**Your objective:** Reproduce, word for word, the span of lines starting at the line holding "Build this scene" and ending at the line holding "sun.rotation_euler = SUN.to_track_quat('Z', 'Y').to_euler();". Omit every picture.

**Scene modeling code data:**
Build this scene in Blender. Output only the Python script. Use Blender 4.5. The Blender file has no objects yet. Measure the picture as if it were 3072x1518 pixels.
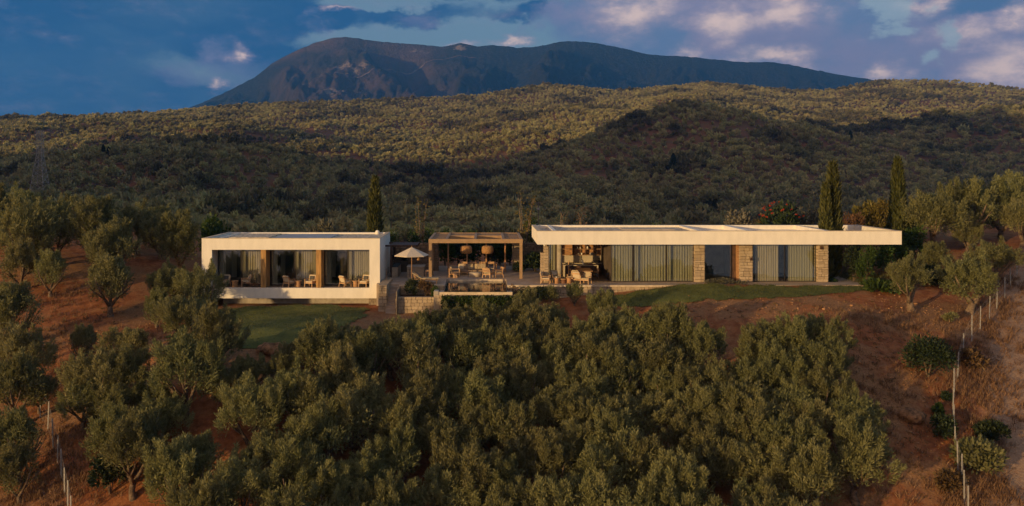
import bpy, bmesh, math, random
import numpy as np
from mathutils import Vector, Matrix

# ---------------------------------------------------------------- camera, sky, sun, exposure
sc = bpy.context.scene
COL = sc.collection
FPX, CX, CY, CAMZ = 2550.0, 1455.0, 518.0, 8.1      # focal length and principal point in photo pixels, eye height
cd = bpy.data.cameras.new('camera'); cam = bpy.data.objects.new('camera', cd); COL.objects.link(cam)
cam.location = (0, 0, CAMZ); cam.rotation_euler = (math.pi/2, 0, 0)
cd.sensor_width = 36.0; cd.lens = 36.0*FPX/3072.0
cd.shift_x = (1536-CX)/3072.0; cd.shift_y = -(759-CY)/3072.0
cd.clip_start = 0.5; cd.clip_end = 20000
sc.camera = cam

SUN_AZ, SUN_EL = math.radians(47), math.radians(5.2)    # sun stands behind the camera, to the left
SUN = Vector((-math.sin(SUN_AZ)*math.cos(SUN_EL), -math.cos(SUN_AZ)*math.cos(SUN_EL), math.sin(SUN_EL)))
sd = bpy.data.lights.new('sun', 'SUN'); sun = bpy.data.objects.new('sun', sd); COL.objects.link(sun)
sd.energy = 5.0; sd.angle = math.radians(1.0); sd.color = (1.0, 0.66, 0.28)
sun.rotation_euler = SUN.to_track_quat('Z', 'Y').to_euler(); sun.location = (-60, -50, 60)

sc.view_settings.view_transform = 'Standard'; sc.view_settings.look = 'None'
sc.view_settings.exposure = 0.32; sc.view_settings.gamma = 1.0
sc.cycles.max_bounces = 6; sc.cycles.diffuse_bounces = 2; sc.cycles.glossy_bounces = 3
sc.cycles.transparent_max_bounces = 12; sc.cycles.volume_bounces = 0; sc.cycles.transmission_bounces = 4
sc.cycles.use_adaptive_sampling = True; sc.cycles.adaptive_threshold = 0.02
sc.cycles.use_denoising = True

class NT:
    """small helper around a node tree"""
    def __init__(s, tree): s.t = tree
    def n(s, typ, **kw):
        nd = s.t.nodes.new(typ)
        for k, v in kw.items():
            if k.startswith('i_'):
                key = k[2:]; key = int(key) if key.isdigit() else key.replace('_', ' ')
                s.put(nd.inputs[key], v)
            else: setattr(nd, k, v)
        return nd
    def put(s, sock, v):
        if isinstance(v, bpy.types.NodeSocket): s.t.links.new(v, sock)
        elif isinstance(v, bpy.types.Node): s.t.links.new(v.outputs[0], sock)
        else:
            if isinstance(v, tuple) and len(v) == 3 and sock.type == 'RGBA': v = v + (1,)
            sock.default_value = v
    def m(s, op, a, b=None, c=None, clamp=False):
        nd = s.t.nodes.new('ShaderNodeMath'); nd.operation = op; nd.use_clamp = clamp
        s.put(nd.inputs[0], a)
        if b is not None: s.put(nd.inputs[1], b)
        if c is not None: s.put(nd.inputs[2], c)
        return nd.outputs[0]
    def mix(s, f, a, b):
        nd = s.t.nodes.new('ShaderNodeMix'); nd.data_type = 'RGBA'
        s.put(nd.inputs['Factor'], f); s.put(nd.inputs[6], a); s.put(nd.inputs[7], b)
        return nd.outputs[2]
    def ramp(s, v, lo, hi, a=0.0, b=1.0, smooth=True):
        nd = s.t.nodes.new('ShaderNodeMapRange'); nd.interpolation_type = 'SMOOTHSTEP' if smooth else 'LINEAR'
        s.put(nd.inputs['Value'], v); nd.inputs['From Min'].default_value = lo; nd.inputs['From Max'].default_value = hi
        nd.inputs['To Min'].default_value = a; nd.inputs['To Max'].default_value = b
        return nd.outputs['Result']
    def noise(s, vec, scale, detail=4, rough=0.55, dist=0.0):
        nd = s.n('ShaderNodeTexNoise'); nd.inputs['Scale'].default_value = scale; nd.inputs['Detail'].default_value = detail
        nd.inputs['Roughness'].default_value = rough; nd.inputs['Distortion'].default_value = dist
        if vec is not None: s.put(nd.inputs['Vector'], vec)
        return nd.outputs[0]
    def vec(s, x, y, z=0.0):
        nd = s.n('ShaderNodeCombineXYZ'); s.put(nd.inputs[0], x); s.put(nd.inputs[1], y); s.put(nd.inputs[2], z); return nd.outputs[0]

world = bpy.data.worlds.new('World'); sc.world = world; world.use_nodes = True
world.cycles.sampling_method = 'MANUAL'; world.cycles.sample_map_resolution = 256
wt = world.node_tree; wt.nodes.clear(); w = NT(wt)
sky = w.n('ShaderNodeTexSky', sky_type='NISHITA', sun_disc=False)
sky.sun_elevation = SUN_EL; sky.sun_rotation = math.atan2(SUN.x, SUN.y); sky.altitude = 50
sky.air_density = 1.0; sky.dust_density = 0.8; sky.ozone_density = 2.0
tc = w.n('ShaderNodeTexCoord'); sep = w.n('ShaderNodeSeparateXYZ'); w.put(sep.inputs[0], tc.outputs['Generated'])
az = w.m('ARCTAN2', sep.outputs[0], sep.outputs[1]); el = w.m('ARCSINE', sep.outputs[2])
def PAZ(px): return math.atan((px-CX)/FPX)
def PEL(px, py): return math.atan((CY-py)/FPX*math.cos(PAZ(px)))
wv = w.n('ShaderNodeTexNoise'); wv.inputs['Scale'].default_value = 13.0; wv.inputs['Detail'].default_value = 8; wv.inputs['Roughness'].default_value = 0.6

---

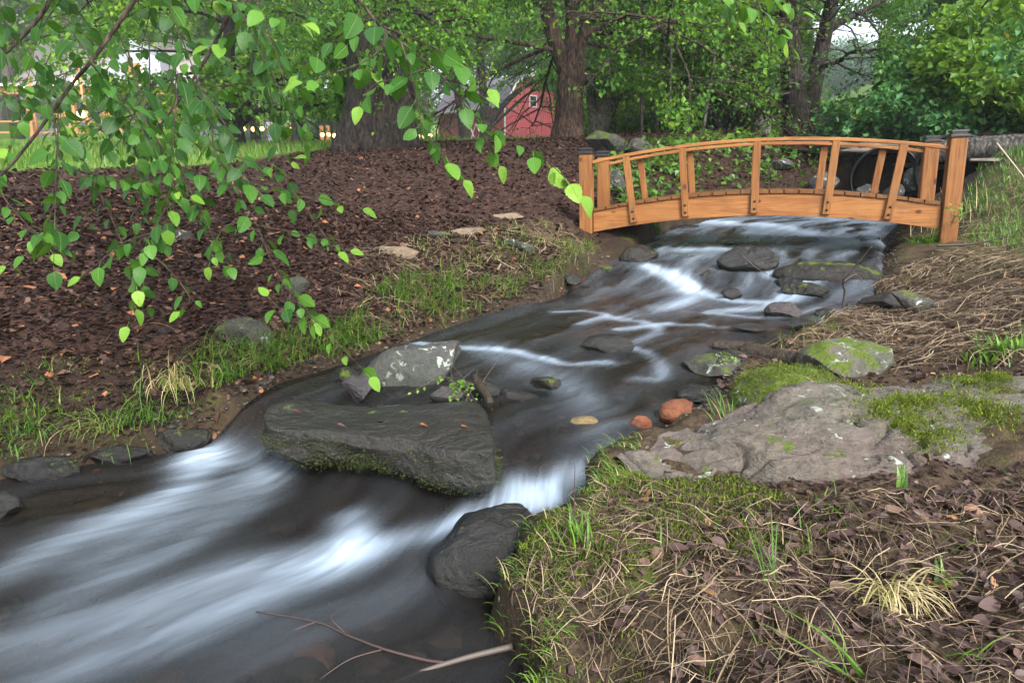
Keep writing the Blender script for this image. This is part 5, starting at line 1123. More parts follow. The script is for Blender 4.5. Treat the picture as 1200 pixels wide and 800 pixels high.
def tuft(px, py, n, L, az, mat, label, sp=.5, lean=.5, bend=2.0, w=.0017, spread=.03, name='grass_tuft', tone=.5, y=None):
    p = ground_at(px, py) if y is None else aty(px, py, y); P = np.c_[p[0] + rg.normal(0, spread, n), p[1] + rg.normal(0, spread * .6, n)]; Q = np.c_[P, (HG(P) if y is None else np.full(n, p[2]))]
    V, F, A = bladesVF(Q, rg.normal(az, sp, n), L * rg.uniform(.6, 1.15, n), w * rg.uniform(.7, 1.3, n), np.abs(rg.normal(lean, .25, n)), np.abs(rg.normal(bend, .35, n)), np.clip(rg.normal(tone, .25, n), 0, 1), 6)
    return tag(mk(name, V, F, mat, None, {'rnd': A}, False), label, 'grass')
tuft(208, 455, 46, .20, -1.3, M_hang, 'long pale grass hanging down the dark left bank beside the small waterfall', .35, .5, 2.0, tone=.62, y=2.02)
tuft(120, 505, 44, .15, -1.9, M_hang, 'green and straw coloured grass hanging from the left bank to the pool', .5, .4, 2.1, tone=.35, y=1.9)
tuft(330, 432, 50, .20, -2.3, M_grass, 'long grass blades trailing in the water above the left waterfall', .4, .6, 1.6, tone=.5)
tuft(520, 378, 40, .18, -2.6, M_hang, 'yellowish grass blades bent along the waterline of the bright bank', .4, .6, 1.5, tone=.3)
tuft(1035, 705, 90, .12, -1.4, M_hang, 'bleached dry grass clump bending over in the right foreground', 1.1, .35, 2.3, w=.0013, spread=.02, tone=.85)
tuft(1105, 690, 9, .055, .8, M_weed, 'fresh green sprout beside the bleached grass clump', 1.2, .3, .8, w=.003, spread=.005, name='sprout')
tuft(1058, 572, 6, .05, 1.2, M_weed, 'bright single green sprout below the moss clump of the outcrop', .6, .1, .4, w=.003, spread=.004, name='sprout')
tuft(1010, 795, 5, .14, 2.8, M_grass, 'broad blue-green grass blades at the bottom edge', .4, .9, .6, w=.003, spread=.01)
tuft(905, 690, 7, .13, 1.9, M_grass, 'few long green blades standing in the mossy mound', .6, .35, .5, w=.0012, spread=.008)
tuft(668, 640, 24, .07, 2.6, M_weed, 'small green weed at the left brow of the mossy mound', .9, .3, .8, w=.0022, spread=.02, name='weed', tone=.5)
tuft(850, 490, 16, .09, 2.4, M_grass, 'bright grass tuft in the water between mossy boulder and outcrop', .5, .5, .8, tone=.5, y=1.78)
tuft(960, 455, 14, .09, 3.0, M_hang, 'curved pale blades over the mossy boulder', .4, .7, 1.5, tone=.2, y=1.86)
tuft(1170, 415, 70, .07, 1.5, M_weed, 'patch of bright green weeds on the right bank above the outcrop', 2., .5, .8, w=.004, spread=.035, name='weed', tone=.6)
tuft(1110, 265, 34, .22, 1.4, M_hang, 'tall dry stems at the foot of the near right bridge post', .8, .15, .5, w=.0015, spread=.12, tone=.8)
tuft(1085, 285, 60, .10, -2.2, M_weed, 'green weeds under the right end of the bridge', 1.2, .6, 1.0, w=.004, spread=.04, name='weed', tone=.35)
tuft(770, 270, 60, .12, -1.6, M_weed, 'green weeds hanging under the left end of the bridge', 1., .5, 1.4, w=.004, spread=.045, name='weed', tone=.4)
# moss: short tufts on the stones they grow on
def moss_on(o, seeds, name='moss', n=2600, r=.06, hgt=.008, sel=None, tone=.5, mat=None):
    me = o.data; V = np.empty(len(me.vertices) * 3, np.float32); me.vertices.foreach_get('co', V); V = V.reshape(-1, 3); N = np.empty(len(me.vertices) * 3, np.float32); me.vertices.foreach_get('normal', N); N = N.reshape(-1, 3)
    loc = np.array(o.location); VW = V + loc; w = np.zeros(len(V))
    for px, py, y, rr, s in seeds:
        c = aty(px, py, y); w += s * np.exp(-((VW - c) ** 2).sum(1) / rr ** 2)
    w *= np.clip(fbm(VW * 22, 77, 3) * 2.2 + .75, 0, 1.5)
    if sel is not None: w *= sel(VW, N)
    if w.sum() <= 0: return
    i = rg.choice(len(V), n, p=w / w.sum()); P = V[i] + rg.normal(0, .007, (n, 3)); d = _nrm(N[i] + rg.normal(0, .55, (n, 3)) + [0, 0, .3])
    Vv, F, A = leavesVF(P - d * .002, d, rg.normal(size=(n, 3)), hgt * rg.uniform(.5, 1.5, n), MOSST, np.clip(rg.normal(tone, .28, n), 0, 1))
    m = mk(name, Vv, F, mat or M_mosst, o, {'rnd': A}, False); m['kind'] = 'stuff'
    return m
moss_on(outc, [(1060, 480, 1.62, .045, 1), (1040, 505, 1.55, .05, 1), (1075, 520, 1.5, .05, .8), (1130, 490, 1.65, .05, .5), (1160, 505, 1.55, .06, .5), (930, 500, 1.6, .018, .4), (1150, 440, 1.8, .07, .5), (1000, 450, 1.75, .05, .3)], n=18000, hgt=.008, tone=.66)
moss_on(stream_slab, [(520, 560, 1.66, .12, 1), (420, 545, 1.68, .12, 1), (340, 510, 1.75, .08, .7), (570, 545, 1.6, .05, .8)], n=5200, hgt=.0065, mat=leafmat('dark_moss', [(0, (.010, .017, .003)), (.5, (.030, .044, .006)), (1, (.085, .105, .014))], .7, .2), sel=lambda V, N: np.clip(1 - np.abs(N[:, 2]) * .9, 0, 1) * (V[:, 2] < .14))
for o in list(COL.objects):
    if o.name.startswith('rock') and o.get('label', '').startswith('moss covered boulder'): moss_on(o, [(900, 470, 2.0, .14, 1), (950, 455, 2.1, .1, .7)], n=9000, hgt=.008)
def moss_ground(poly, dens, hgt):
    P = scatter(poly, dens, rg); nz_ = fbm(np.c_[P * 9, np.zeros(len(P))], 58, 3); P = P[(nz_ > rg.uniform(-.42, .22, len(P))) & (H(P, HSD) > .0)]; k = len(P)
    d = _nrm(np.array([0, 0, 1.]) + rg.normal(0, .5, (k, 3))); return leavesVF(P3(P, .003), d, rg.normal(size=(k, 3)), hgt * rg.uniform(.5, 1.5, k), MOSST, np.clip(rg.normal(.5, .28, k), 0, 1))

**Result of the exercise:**
Build this scene in Blender. Output only the Python script. Use Blender 4.5. The Blender file has no objects yet. Measure the picture as if it were 3072x1518 pixels.
import bpy, bmesh, math, random
import numpy as np
from mathutils import Vector, Matrix

# ---------------------------------------------------------------- camera, sky, sun, exposure
sc = bpy.context.scene
COL = sc.collection
FPX, CX, CY, CAMZ = 2550.0, 1455.0, 518.0, 8.1      # focal length and principal point in photo pixels, eye height
cd = bpy.data.cameras.new('camera'); cam = bpy.data.objects.new('camera', cd); COL.objects.link(cam)
cam.location = (0, 0, CAMZ); cam.rotation_euler = (math.pi/2, 0, 0)
cd.sensor_width = 36.0; cd.lens = 36.0*FPX/3072.0
cd.shift_x = (1536-CX)/3072.0; cd.shift_y = -(759-CY)/3072.0
cd.clip_start = 0.5; cd.clip_end = 20000
sc.camera = cam

SUN_AZ, SUN_EL = math.radians(47), math.radians(5.2)    # sun stands behind the camera, to the left
SUN = Vector((-math.sin(SUN_AZ)*math.cos(SUN_EL), -math.cos(SUN_AZ)*math.cos(SUN_EL), math.sin(SUN_EL)))
sd = bpy.data.lights.new('sun', 'SUN'); sun = bpy.data.objects.new('sun', sd); COL.objects.link(sun)
sd.energy = 5.0; sd.angle = math.radians(1.0); sd.color = (1.0, 0.66, 0.28)
sun.rotation_euler = SUN.to_track_quat('Z', 'Y').to_euler(); sun.location = (-60, -50, 60)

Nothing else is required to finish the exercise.